After Ukraine’ new leaders accused Russia of declaring war last week with the invasion of Crimea, Odessa’s camps have treated each other as enemies and used similar militias for protection: men carrying baseball bats or police clubs, dressed in camouflage, masks or helmets. The pro-Russian camp comprises mostly Russian-speaking activists watching out for “Banderovtsky,” Ukrainian nationalists, followers of Stepan Bandera. Activists of various groups can be identified by their flags: the Euro-Maidan activists carry the flags of Ukraine, and the black and red flag of Bandera’s Organization of Ukrainian Nationalists.
The idea of a Russian—Ukrainian ethnic conflict sounds tragic to those who love Odessa, no matter their nationality—the city has captivated generations of Russian novelists and poets, including Alexander Pushkin, Leon Tolstoy, Anna Akhmatova and Isaac Babel. Many locals feel concerned that as a result of the ongoing post-revolutionary conflict, few visitors will want to travel to Odessa to see its museums and graceful architecture and enjoy its sly local humor.

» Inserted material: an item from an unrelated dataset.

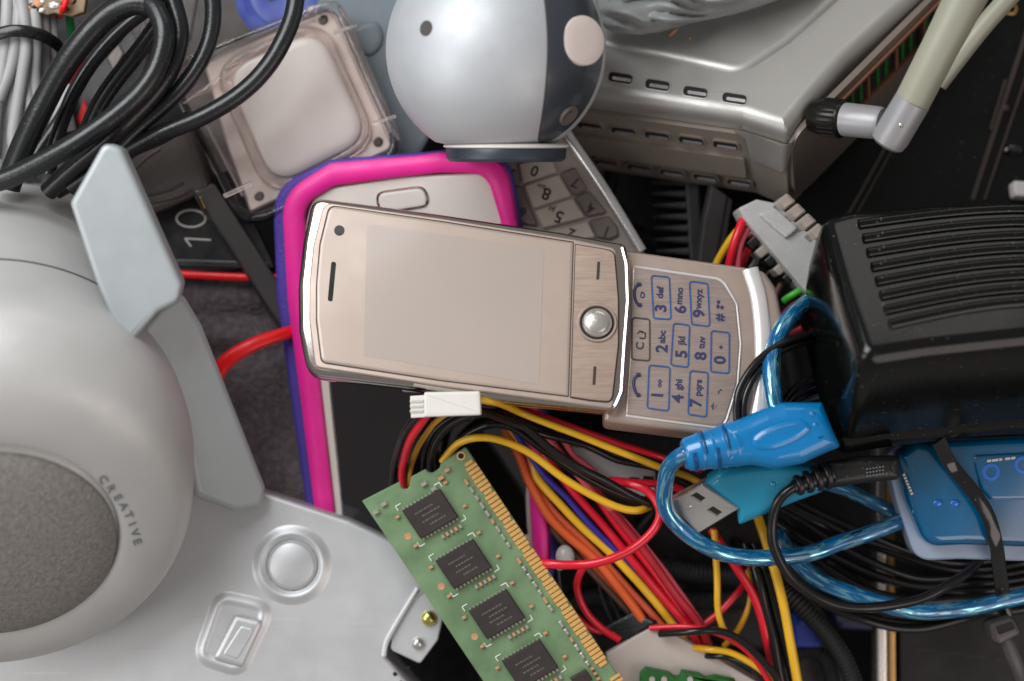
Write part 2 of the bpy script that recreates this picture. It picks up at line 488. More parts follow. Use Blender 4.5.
# ------------------------------------------------------------------ slider phone
def slider_phone():
    t = T('slider_phone', 'champagne slider phone lying open in the middle with its number keypad showing', 'phone')
    F = Fr(460, 300, 0.08, 0.0, -0.25)
    up = [(312, 196, 14), (440, 213, 0), (560, 231, 0), (625, 243, 5), (630, 262, 10), (631.5, 300, 0), (628, 345, 0), (625, 392, 10), (617, 411, 10), (500, 399, 0), (400, 384, 0), (307, 373, 20), (298.5, 330, 0), (298, 285, 0), (303, 240, 0)]
    upo = rnd(up, 10)
    b = B(); b.loft(upo, F, [(0.05, -0.02), (0.03, -0.015), (0.012, -0.03), (0, -0.06), (0, -0.10), (0.012, -0.13), (0.0, -0.15), (0.0, -0.26), (0.02, -0.30)])
    b.build('chrome_rim', 'chrome', t)
    b = B(); b.loft(upo, F, [(0.02, -0.25), (0.03, -0.36), (0.08, -0.40)]); b.build('body', 'dark_metal', t)
    face = [(330, 205, 10), (440, 221, 0), (574, 242, 0), (616, 251, 8), (620, 300, 0), (620, 345, 0), (613, 405, 8), (569, 399, 0), (440, 382, 0), (321, 363, 8), (315, 320, 0), (315, 285, 0), (319, 245, 0)]
    b = B(); b.loft(rnd([(x + (-6 if i in (0, 9, 10, 11, 12) else 0), y + (4 if 5 < i < 10 else -3 if i in (0, 1, 2, 3) else 0)) + tuple([z]) for i, (x, y, z) in enumerate(face)], 10), F, [(0, -0.05), (0.0, -0.01), (0.012, 0.0), (0.03, 0.0)])
    b.build('bezel', 'phone_beige', t)
    scr = [(330, 206, 9), (440, 222, 0), (573, 243, 1), (568, 396, 1), (440, 380, 0), (322, 362, 8), (317, 320, 0), (317, 285, 0), (320.5, 245, 0)]
    b = B(); b.loft(rnd([(x - 1.2 if x < 400 else x + .8, y + (-1.2 if y < 250 else 1.2), r) for x, y, r in scr], 9), F, [(0, -0.01), (0, 0.003)], 0); b.build('screen_gap', 'dark_print', t)
    b = B(); b.loft(rnd(scr, 9), F, [(0, 0), (0.0, 0.010), (0.01, 0.016), (0.03, 0.016)]); g = b.build('front_glass', 'phone_face', t)
    b = B(); b.loft(rnd([(367, 224), (544, 250), (539, 385), (364, 356)], 1), F, [(0, 0.015), (0, 0.0185)]); b.build('display', 'phone_screen', g)
    b = B(); b.loft(circ(339.5, 231, 5.2), F, [(0, 0.014), (0, 0.019), (0.01, 0.019)]); b.build('camera', 'dark_print', g)
    b = B(); b.loft(rnd([(331.5, 262), (336.3, 262.6), (332.6, 302), (327.8, 301.4)], 2.6), F, [(0, 0.014), (0, 0.0195), (0.008, 0.0195)]); b.build('earpiece', 'slot_dark', g)
    pan = [(575.5, 245, 1), (600, 249, 0), (614, 252, 8), (618, 300, 0), (618, 345, 0), (611.5, 402, 7), (590, 400, 0), (571, 397, 1)]
    b = B(); b.loft(rnd([(575, 244, 1), (600, 248, 0), (615.3, 251, 9), (619.3, 300, 0), (619.3, 345, 0), (612.7, 403.4, 8), (590, 401.4, 0), (570, 398, 1)], 1), F, [(0, -0.01), (0, 0.004)]); b.build('panel_gap', 'dark_print', t)
    b = B(); b.loft(rnd(pan, 1), F, [(0, 0), (0, 0.016), (0.004, 0.02)]); kp = b.build('softkey_panel', 'brushed', t)
    for (a, c) in (((598.6, 262.5), (597.6, 280)), ((594.8, 367), (593.8, 385))):
        b = B(); b.loft([(a[0] - 1.4, a[1]), (a[0] + 1.4, a[1]), (c[0] + 1.4, c[1]), (c[0] - 1.4, c[1])], F, [(0, 0.018), (0, 0.025)]); b.build('softkey_mark', 'dark_print', kp)
    c0 = F.pt(597, 323.5, 0); nn = F.n
    b = B(); b.revolve(c0, c0 + nn, [(0.0, 0.20), (0.03, 0.20), (0.045, 0.192), (0.045, 0.178), (0.03, 0.168), (0.0, 0.165)], cap0=False, cap1=False); b.build('button_ring', 'phone_beige', kp)
    b = B(); b.revolve(c0, c0 + nn, [(0.022, 0.16), (0.026, 0.165), (0.024, 0.0)], cap1=False); b.revolve(c0, c0 + nn, [(0.0, 0.168), (0.026, 0.168), (0.026, 0.001)], cap1=False); b.build('button_groove', 'slot_dark', kp)
    b = B(); b.revolve(c0, c0 + nn, [(0.02, 0.15), (0.05, 0.146), (0.06, 0.136), (0.045, 0.122), (0.045, 0.116), (0.075, 0.108), (0.085, 0.09), (0.09, 0.05), (0.092, 0.001)]); b.build('center_button', 'steel', kp)
    # lower half
    lo = [(604, 246, 6), (629, 250, 0), (742, 266, 0), (764, 270, 14), (777, 288, 30), (783, 320, 60), (781, 380, 40), (776, 426, 30), (764, 440, 14), (700, 433, 0), (618, 423, 0), (604, 421, 6)]
    b = B(); b.loft(rnd(lo, 10), F, rim(0.05, 0.42, rb=0.06), -0.17) if False else b.loft(rnd(lo, 10), F, sh(rim(0.05, 0.42, rb=0.06), -0.17), -0.17)
    lb = b.build('keypad_body', 'phone_beige', t)
    b = B(); b.tube([F.pt(x, y, -0.175) for x, y in ((750, 269), (759, 300), (763, 350), (760, 400), (750, 444))], 0.085, n=24, flat=0.45); b.build('end_trim', 'silver_plastic', lb)
    kpo = [(634, 263, 3), (722, 276, 16), (737, 300, 10), (741, 340, 0), (738, 380, 0), (724, 424, 14), (627, 411, 3), (632, 340, 0)]
    b = B(); b.loft(rnd([(x + (2.5 if x > 700 else 0), y + (-2.5 if y < 300 else 2.5 if y > 400 else 0), r) for x, y, r in kpo], 4), F, [(0, -0.18), (0, -0.16), (0.008, -0.154), (0.02, -0.156)]); b.build('keypad_trim', 'silver_plastic', lb)
    b = B(); b.loft(rnd(kpo, 4), F, [(0, -0.18), (0, -0.150), (0.01, -0.148)]); kd = b.build('keypad', 'brushed_key', lb)
    H = -0.140
    def q(x, y): return (560 + x / 2.962, 200 + y / 2.962)
    def outline(pts, mat='key_line', w=1.5):
        b = B(); o = rnd([q(*p) + (4,) for p in pts], 4)
        uvp = [F.uv(x, y, H) for x, y in o]; n = len(uvp)
        b.loft(o, F, [(0, -0.149), (0, H), (w / 100, H), (w / 100, -0.149)], H, cap=False); b.build('key_outline', mat, kd)
    for pts in ([(268, 221), (326, 226), (331, 356), (275, 352)], [(334, 362), (386, 369), (382, 498), (326, 491)], [(381, 238), (440, 245), (446, 377), (388, 370)],
                [(262, 486), (328, 493), (324, 627), (256, 618)], [(383, 503), (441, 509), (436, 645), (377, 636)], [(446, 384), (504, 391), (503, 516), (444, 510)],
                ):
        outline(pts)
    outline([(212, 345), (268, 351), (268, 479), (210, 473)], 'key_line_dark')
    for s_, x, y, sz in (('3', 300, 320, 16), ('def', 297, 274, 9.4), ('2', 303, 440, 16), ('abc', 303, 405, 9.4), ('1', 290, 578, 16), ('oo', 294, 543, 7),
                         ('6', 358, 324, 16), ('mno', 354, 284, 9.4), ('5', 361, 456, 16), ('jkl', 361, 416, 9.4), ('4', 350, 588, 16), ('ghi', 352, 546, 9.4),
                         ('9', 413, 336, 16), ('wxyz', 411, 293, 9.4), ('8', 418, 462, 16), ('tuv', 420, 422, 9.4), ('7', 404, 602, 16), ('pqrs', 410, 556, 9.4),
                         ('#', 474, 348, 12), ('0', 475, 474, 16), ('*', 466, 612, 14), ('+', 478, 436, 8), ('-,', 468, 566, 9)):
        x, y = q(x, y); text(s_, F, x, y, 86, sz, 'key_text', kd, h=-0.143, bold=0.03, name='key_lettering')
    x, y = q(238, 432); text('C', F, x, y, 86, 11, 'dark_print', kd, h=-0.143, bold=0.02, name='key_lettering')
    for (cx, cy) in ((472, 304),):   # lock and bell marks
        x, y = q(cx, cy); b = B(); b.loft(circ(x, y, 1.6, 2.2, 12), F, [(0, -0.149), (0, -0.142)]); b.loft(circ(x + 4, y + 1, 2.2, 2.2, 4), F, [(0, -0.149), (0, -0.142)]); b.loft([(x - 1, y - 6), (x + 2, y - 6), (x + 2, y - 3), (x - 1, y - 3)], F, [(0, -0.149), (0, -0.142)]); b.build('lock_mark', 'key_text', kd)
    # call and end handsets, drawn as bent bars on the keys
    def ribbon(pts, r, nm, mat='key_text'):
        b = B(); b.tube([F.pt(*q(*p), -0.145) for p in pts], r / 100, n=8, step=0.02); b.build(nm, mat, kd)
    ribbon([(236, 246), (222, 262), (221, 285), (228, 305), (238, 312)], 1.5, 'end_call_mark'); ribbon([(243, 272), (250, 280), (246, 290), (238, 284), (243, 272)], 0.7, 'end_call_mark')
    ribbon([(228, 250), (240, 250)], 2, 'end_call_mark'); ribbon([(230, 310), (241, 312)], 2, 'end_call_mark')
    ribbon([(234, 516), (220, 530), (219, 552), (226, 572), (236, 578)], 1.5, 'call_mark'); ribbon([(226, 518), (238, 518)], 2, 'call_mark'); ribbon([(226, 577), (237, 578)], 2, 'call_mark')
    ribbon([(236, 388), (252, 394), (250, 410), (236, 408)], 0.7, 'back_mark', 'dark_print'); ribbon([(230, 396), (236, 388), (243, 393)], 0.7, 'back_mark', 'dark_print')
    return t
slider_phone()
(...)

Last weakened over 15,000 Odessans turned out to an anti-war protest, many carrying the flag of Ukraine. Masked militia with Bandera flags guarded the peace walk.

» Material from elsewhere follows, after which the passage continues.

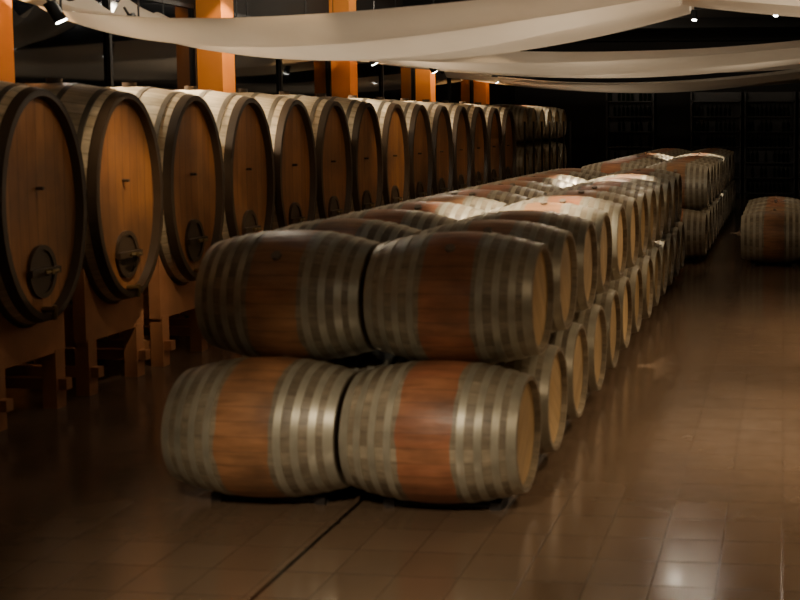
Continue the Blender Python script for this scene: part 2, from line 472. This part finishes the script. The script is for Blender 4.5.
# casks
spot((-3.6, 7.7, 3.6), (-5.3, 8.75, 1.45), 190, 27, .9)
spot((-3.6, 7.4, 3.6), (-5.3, 7.5, 1.5), 18, 36, .8)
for y, p in ((9.4, 75), (10.6, 170), (12.6, 90), (14.5, 100), (17.0, 90), (20., 90), (24.5, 260)):
    spot((-6.2, y, 2.95 if y > 20 else 2.98), (-5.75, y+.3, 2.0), p, 100, .7, CREAM)
for y, p in ((10.4, 50), (14.3, 75), (17.9, 75)):
    spot((-3.4, 14.2 if y > 12 else 8.2, 3.9), (-5.3, y+.6, 1.5), p*2, 34, .8)
# warm lights on pillars
for y in colY:
    ld = bpy.data.lights.new('pillar_lamp', 'SPOT'); ld.energy = 260; ld.color = (1, .6, .25); ld.spot_size = .9; ld.shadow_soft_size = .05
    o = bpy.data.objects.new('pillar_lamp', ld); C.objects.link(o); o.location = (X0+1.1, y-.35, 4.2); aim(o, (X0+.34, y, 2.7))
# added fill lights without fixtures, so the fabric glows from above
for x, y, p in ((-5.4, 11, 50), (-3.8, 11.6, 45), (-2.2, 11.2, 45), (-5.5, 17.5, 50), (-3.2, 19.5, 42), (-2.9, 16.6, 34), (-.6, 18.8, 34), (2.5, 10.5, 50), (.4, 10.6, 40), (3.0, 18, 50), (-4, 26, 30), (-4.5, 4.6, 10), (1.5, 5.0, 15)):
    ld = bpy.data.lights.new('fabric_fill', 'POINT'); ld.energy = p*G; ld.color = (1, .85, .65); ld.shadow_soft_size = .1
    o = bpy.data.objects.new('fabric_fill', ld); C.objects.link(o); o.location = (x, y, 4.1)

w = bpy.data.worlds.new('World'); bpy.context.scene.world = w; w.use_nodes = True
w.node_tree.nodes['Background'].inputs[0].default_value = (.02, .018, .016, 1)

# ------------------------------------------------------------------ camera
cd = bpy.data.cameras.new('camera'); cam = bpy.data.objects.new('camera', cd); C.objects.link(cam)
cd.sensor_width = 36; cd.lens = 1150*36/800
cd.shift_x = -270/800; cd.shift_y = -100/800
cam.location = (0, 0, 2.13)
cam.rotation_euler = (math.radians(90-3.98), 0, math.radians(5.71))
cd.clip_end = 200
cd.dof.use_dof = True; cd.dof.focus_distance = 26; cd.dof.aperture_fstop = 2.6
bpy.context.scene.camera = cam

The conflict boiled over on the following day: a few hundred of Davidchenko’s activists, belonging to a group called People’s Alternative, tore the Ukrainian flag off a flag pole in front of the administration building and put up a Russian flag instead, in a protest against the new government in Kiev. Meanwhile, local deputies held a session criticizing the attempts of Russian authorities to deploy forces on the territory of Ukraine. A dozen protesters got injured while breaking glass and storming the administrative building that day in an attempt to take over the local parliament.

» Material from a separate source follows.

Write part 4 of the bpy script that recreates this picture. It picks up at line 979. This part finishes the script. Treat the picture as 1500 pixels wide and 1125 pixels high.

In spite of Russian monitoring agencies shutting down at least 13 pages on Vkontakte social media for supposedly “encouraging terrorist activity,” most activists have continued to connect via Vkontakte (a sort of Ukrainian Facebook). On Thursday afternoon, Odessa’s anti-Maidan page on Vkontakte informed members of the Youth Unity organization: “Important information! Russia did not abandon us and paid each activist 988 UAH ($105.40) in aid for March.” That made the activists of the Maidan angry: “Putin is furious that he lost the game, so he is trying to break Ukraine into weak autonomous regions—the scenario he uses is the same in Crimea, Eastern cities and here in Odessa,” Vadim Birbirenko, a business and Euro-Maidan supporter said.
Parliament member Anatoly Balinov pointed out that “constant ideological competition” was not a new story for Ukraine: “American NGOs financed our developing broadcasting companies, while Russian propaganda TV channels just paid money for their contracts with Ukrainian cable companies,” said Babinov, a member of Odessa broadcasting association, a Soros grantee. “Odessa, an intelligent, multi-ethnic city, will be saved by our great sense of humor,” a city hall deputy, Dmitry Spivak, insisted. The deputy believed that being in the middle between two polar opposite parts of Ukraine, Odessa should allow neither Russian interference in its politics, nor Ukraine’s neo-nationalism. “We hope that very soon Odessa will give birth to new humanitarian reforms,” Spivak said in an interview to the Daily Beast.
Odessa experts and politicians do not expect either camp to disband before the presidential elections in May. In the meantime, Odessa’s elite and cultural figures are concerned that clashes are inevitable between the two camps, and that before long, one of them will gain enough power to begin to suppress its rival.